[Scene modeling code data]
◇ ◇ ◇ ◇

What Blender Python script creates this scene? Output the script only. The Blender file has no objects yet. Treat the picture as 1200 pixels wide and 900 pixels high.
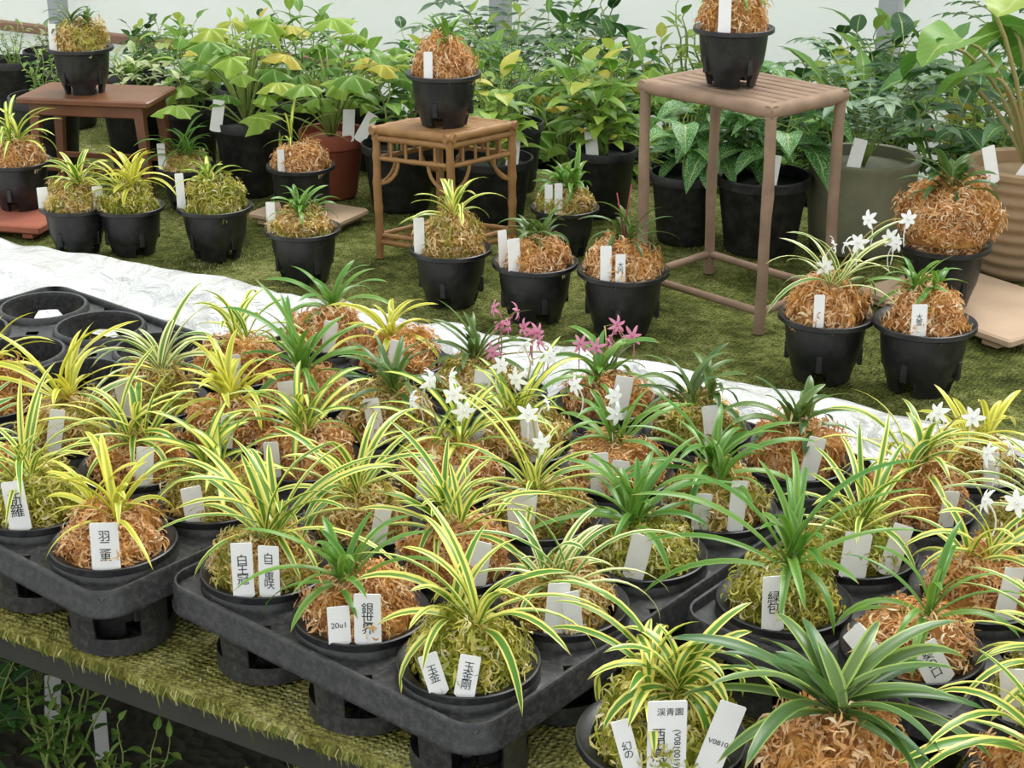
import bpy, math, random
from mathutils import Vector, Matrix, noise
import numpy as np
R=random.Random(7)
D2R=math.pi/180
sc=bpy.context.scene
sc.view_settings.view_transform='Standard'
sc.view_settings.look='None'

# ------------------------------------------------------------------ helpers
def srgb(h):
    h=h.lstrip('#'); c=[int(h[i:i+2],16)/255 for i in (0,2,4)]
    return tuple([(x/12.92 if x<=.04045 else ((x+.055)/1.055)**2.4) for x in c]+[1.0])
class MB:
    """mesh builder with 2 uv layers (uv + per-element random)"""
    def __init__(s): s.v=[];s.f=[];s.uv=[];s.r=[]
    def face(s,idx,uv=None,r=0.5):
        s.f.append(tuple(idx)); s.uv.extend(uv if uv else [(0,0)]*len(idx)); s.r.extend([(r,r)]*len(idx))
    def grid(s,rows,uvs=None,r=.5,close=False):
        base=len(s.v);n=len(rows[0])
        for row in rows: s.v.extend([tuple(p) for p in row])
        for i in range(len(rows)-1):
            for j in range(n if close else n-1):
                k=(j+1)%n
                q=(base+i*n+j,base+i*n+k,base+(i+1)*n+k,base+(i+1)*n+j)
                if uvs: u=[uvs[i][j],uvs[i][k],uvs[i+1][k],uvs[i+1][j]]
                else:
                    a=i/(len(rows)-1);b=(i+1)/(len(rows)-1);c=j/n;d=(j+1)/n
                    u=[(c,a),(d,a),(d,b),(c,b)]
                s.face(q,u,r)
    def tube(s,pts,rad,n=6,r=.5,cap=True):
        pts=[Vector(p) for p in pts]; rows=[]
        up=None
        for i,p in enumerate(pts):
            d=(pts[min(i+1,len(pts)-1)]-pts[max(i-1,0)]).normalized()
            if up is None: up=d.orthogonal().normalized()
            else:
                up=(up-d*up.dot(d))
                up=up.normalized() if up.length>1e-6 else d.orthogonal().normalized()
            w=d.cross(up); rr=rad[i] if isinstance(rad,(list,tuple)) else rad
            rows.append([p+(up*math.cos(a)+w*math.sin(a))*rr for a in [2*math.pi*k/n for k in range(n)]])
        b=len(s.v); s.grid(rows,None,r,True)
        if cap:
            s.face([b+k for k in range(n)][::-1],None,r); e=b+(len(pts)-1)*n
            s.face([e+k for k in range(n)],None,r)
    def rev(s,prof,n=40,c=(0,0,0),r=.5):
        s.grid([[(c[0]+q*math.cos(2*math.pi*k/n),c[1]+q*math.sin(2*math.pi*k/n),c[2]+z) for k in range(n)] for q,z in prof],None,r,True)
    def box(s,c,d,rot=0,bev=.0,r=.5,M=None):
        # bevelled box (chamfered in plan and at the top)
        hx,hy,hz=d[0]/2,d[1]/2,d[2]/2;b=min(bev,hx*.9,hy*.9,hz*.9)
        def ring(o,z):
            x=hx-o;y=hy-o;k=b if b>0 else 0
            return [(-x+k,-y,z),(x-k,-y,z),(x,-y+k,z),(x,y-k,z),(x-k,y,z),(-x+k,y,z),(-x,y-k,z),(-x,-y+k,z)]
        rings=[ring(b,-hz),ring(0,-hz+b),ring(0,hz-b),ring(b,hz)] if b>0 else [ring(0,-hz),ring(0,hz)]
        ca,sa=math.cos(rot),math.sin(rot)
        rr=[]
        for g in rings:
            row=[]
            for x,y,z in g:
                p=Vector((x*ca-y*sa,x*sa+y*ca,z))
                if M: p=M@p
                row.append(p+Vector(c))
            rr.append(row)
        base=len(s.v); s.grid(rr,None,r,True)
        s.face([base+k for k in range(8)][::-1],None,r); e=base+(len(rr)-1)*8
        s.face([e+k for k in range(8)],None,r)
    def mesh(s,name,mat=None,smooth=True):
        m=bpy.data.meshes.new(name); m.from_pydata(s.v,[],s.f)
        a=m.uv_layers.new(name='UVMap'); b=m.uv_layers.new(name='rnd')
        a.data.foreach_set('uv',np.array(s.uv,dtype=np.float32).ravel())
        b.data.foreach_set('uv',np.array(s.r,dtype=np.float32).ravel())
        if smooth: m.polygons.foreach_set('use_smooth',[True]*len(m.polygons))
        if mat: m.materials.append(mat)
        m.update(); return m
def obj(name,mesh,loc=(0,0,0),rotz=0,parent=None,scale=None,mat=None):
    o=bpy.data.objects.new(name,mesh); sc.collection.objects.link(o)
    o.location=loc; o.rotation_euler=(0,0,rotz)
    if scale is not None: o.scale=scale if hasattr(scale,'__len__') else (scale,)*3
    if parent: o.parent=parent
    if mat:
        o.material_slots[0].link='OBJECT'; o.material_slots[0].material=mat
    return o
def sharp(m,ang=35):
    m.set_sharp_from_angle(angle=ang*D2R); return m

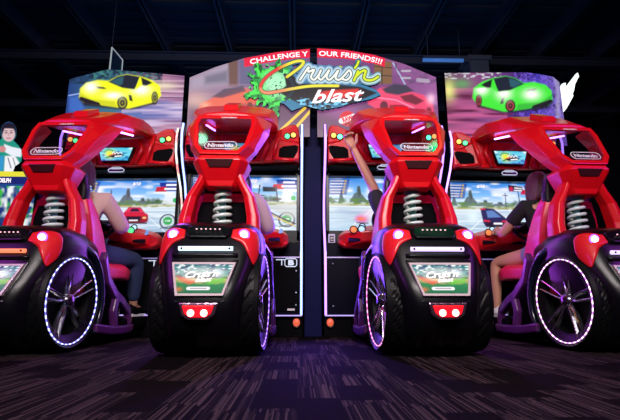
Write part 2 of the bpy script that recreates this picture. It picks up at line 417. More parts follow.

◇ ◇ ◇ ◇

* _WORK REQUIRED_:
Every line from the start of the listing above through the line with "sc.view_settings.look='None'" should be repeated exactly; skip the pictures and add nothing else.

* _CORRECT RESPONSE_:
What Blender Python script creates this scene? Output the script only. The Blender file has no objects yet. Treat the picture as 1200 pixels wide and 900 pixels high.
import bpy, math, random
from mathutils import Vector, Matrix, noise
import numpy as np
R=random.Random(7)
D2R=math.pi/180
sc=bpy.context.scene
sc.view_settings.view_transform='Standard'
sc.view_settings.look='None'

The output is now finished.